◆ Goal:
Write out, character for character, the line containing "nscale=30, bump=0.45, bscale=160)" and all lines after it up to the end of the listing.

◆ Provided material:
▽
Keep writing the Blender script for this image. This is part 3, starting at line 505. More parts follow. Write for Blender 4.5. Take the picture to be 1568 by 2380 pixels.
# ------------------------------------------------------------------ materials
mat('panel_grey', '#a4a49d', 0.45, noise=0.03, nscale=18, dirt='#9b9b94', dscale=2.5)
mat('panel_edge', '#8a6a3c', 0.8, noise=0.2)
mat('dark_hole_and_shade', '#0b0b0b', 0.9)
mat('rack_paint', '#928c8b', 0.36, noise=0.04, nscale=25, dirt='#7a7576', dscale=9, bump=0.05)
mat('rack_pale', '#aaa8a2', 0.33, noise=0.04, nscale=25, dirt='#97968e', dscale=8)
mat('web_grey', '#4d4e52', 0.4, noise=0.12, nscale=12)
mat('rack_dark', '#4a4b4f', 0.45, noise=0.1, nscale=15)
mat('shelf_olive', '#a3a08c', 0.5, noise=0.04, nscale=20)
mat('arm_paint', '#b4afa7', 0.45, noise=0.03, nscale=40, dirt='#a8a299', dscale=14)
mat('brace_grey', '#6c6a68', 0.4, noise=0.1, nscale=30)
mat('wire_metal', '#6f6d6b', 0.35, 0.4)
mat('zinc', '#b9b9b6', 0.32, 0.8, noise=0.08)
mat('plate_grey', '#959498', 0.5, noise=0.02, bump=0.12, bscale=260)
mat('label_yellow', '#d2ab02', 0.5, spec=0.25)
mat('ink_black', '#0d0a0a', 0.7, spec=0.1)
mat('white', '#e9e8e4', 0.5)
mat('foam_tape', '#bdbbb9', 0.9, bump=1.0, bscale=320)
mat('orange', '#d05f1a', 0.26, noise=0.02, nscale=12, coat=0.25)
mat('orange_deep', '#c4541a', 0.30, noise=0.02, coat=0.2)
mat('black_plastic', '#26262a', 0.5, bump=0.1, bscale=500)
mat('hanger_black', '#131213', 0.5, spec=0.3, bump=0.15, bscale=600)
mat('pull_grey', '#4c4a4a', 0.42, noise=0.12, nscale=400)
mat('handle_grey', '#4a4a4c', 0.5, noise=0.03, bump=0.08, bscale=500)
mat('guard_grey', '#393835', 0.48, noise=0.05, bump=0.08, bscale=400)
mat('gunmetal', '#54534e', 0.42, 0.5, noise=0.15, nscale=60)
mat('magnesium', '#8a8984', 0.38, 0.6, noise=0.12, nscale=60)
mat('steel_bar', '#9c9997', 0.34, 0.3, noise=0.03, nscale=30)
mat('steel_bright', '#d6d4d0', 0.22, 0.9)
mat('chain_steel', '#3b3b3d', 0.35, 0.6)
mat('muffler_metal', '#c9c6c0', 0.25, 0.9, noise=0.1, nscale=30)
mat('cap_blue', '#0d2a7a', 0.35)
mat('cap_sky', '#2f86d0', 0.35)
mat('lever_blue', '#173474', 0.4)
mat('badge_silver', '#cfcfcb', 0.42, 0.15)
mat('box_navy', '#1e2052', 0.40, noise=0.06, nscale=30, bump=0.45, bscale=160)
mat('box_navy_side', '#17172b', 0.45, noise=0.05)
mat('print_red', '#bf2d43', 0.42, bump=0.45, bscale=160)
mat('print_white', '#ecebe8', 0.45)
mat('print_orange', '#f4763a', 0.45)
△
◆ Exercise result:
mat('box_navy', '#1e2052', 0.40, noise=0.06, nscale=30, bump=0.45, bscale=160)
mat('box_navy_side', '#17172b', 0.45, noise=0.05)
mat('print_red', '#bf2d43', 0.42, bump=0.45, bscale=160)
mat('print_white', '#ecebe8', 0.45)
mat('print_orange', '#f4763a', 0.45)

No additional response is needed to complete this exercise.